Straßen- und Hafennetze, aber auch die Gas- und Stromversorgung seien noch derart unterentwickelt, dass dies zu steigenden Kosten in der Produktion und beim Transport führe. Eine Verlagerung der Produktion oder Teile der Produktion nach Subsahara-Afrika dürfte "bei deutschen Unternehmen nicht zu signifikanten Kostenvorteilen führen", sagt Witt.
Auch billigere Lohnkosten in den Ländern könnten daran nichts ändern. Vor allem lokale Unternehmer müssten sich um den Aufbau einer verarbeitenden Industrie kümmern. Deutsche Unternehmer könnten allenfalls Komponenten dafür liefern.

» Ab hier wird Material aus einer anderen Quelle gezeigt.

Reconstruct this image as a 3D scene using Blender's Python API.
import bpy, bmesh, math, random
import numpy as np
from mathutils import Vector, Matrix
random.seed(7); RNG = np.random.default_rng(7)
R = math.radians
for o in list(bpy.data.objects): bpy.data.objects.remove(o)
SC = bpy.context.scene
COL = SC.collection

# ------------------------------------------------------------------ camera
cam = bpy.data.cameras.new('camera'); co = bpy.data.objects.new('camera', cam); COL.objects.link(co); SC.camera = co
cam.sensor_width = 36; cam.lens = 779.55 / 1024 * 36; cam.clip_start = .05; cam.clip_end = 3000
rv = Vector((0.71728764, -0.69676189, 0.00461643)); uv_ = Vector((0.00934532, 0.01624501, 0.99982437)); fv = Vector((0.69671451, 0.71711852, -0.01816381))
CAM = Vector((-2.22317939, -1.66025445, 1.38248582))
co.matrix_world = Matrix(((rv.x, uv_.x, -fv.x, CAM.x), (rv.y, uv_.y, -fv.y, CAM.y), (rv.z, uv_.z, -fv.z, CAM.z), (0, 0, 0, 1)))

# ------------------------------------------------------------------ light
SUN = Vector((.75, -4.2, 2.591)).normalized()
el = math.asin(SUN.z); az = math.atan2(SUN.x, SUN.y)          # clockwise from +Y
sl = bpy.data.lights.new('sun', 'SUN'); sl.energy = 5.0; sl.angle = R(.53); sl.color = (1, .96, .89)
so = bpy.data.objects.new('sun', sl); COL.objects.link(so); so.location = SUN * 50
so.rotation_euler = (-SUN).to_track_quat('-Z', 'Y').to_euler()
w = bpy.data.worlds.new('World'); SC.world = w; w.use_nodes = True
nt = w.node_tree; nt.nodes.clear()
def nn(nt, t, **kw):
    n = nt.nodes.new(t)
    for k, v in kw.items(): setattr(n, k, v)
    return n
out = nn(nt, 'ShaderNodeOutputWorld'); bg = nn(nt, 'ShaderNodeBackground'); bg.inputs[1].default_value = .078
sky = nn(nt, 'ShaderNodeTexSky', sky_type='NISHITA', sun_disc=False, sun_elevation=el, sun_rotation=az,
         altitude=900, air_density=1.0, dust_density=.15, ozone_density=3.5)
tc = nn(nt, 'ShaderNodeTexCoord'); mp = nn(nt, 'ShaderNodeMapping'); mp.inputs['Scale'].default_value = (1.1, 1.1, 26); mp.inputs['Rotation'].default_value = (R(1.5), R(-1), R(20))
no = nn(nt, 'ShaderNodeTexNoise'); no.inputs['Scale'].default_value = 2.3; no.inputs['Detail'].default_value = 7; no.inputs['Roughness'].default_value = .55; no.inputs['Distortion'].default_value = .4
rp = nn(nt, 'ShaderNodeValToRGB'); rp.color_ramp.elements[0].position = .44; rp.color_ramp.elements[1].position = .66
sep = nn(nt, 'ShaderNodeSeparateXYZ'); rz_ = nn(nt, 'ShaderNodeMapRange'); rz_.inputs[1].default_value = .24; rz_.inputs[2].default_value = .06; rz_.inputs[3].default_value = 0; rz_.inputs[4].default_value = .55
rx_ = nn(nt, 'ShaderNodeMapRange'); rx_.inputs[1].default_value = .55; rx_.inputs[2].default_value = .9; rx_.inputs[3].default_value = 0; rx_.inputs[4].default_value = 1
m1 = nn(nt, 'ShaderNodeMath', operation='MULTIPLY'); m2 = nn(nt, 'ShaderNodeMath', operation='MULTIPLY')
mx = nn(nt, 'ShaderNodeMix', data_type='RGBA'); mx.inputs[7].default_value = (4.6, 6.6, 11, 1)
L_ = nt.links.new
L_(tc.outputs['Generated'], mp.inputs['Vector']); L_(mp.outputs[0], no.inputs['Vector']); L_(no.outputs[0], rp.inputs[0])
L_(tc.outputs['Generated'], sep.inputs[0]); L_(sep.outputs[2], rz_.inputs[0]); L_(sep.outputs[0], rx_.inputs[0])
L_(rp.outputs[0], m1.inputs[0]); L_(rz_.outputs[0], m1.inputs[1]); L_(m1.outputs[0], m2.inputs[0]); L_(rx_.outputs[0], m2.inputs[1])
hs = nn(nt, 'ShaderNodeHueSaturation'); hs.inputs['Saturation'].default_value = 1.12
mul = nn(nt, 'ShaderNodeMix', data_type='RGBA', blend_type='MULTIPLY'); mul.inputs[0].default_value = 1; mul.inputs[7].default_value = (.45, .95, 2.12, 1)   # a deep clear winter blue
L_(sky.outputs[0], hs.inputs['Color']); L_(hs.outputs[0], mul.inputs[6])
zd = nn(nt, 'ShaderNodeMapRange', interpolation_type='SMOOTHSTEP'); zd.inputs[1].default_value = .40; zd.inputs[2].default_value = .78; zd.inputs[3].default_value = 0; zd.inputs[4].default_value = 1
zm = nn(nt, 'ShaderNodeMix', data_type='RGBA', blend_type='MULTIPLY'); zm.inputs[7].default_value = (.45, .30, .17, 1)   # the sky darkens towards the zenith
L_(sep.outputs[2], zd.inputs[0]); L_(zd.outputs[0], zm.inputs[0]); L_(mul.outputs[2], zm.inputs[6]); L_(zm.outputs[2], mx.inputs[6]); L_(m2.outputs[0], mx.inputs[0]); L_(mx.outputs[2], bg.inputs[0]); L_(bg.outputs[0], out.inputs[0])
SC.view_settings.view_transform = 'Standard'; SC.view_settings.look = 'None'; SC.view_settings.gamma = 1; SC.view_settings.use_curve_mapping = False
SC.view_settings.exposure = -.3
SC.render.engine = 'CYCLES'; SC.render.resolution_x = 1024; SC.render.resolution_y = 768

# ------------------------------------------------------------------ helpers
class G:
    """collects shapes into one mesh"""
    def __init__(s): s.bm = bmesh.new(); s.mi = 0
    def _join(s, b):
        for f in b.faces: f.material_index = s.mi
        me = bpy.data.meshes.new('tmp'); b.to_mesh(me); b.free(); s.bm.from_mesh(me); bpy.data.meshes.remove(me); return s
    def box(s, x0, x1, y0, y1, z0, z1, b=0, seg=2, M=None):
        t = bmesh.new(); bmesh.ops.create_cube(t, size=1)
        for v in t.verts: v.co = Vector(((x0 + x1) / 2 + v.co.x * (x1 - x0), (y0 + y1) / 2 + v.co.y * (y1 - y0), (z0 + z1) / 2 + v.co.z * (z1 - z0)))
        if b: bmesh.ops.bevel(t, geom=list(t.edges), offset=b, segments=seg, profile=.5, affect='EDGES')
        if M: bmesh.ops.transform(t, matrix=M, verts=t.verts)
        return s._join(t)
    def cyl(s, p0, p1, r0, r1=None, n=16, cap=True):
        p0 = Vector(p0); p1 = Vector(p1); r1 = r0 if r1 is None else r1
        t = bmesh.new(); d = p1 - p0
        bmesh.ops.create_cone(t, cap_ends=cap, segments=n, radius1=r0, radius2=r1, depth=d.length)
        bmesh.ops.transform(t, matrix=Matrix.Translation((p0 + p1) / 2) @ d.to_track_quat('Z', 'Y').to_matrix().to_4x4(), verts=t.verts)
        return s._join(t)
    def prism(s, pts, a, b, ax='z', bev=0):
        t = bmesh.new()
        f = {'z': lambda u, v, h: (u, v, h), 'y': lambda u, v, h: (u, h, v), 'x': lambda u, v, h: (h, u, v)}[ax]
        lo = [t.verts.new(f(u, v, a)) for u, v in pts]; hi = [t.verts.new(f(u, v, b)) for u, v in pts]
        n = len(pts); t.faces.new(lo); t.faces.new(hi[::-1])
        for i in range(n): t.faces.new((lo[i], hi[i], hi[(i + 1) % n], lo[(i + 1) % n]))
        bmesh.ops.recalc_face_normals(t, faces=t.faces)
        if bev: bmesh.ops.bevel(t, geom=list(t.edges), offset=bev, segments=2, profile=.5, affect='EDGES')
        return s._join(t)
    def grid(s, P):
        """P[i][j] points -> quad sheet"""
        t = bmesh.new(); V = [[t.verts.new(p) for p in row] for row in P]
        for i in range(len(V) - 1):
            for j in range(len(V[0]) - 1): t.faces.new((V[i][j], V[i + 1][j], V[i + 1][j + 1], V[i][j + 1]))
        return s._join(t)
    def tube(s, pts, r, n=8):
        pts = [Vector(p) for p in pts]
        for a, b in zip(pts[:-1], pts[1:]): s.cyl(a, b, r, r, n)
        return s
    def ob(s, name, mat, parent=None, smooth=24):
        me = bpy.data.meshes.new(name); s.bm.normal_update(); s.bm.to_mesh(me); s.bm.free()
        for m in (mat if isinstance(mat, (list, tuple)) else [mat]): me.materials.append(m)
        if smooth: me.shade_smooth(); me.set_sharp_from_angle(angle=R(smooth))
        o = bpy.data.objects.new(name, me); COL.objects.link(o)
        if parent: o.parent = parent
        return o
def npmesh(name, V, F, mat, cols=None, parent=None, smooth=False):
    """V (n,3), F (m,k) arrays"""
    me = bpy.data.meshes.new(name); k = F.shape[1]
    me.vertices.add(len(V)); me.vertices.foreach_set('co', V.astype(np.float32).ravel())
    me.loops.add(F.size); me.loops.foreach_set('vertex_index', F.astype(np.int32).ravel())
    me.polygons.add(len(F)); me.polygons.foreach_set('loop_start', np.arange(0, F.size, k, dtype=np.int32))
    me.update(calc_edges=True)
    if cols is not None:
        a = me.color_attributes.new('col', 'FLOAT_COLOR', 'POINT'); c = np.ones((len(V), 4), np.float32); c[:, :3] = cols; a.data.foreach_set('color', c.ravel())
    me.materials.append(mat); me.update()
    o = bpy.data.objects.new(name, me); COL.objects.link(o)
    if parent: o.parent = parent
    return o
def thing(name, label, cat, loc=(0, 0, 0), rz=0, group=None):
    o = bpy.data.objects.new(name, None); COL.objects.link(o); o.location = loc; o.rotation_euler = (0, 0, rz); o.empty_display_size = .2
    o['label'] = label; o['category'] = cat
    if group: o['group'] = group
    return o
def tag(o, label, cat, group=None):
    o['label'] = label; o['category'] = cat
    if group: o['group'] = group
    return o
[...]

Drittes und letztes Krisenszenario: Die Weltwirtschaft lahmt über einen längeren Zeitraum. Auch darin sieht Rainer Schäfer keine besondere Gefahr für Subsahara-Afrika, schließlich habe Subsahara Afrika diese Krisenszenario schon einmal "ohne Schrammen" überstanden: 2009, als im Zuge der internationalen Finanzkrise weltweit auch vieles in der realen Wirtschaft zusammengebrochen sei.
In diesem Fall zahle es sich dann wieder aus, dass Subsahara Afrika hauptsächlich von Rohstoffen abhänge, die beispielsweise von China auch nachgefragt würden, wenn das Wachstum weniger berauschend ausfalle. Stresstest bestanden, sagt Schäfer.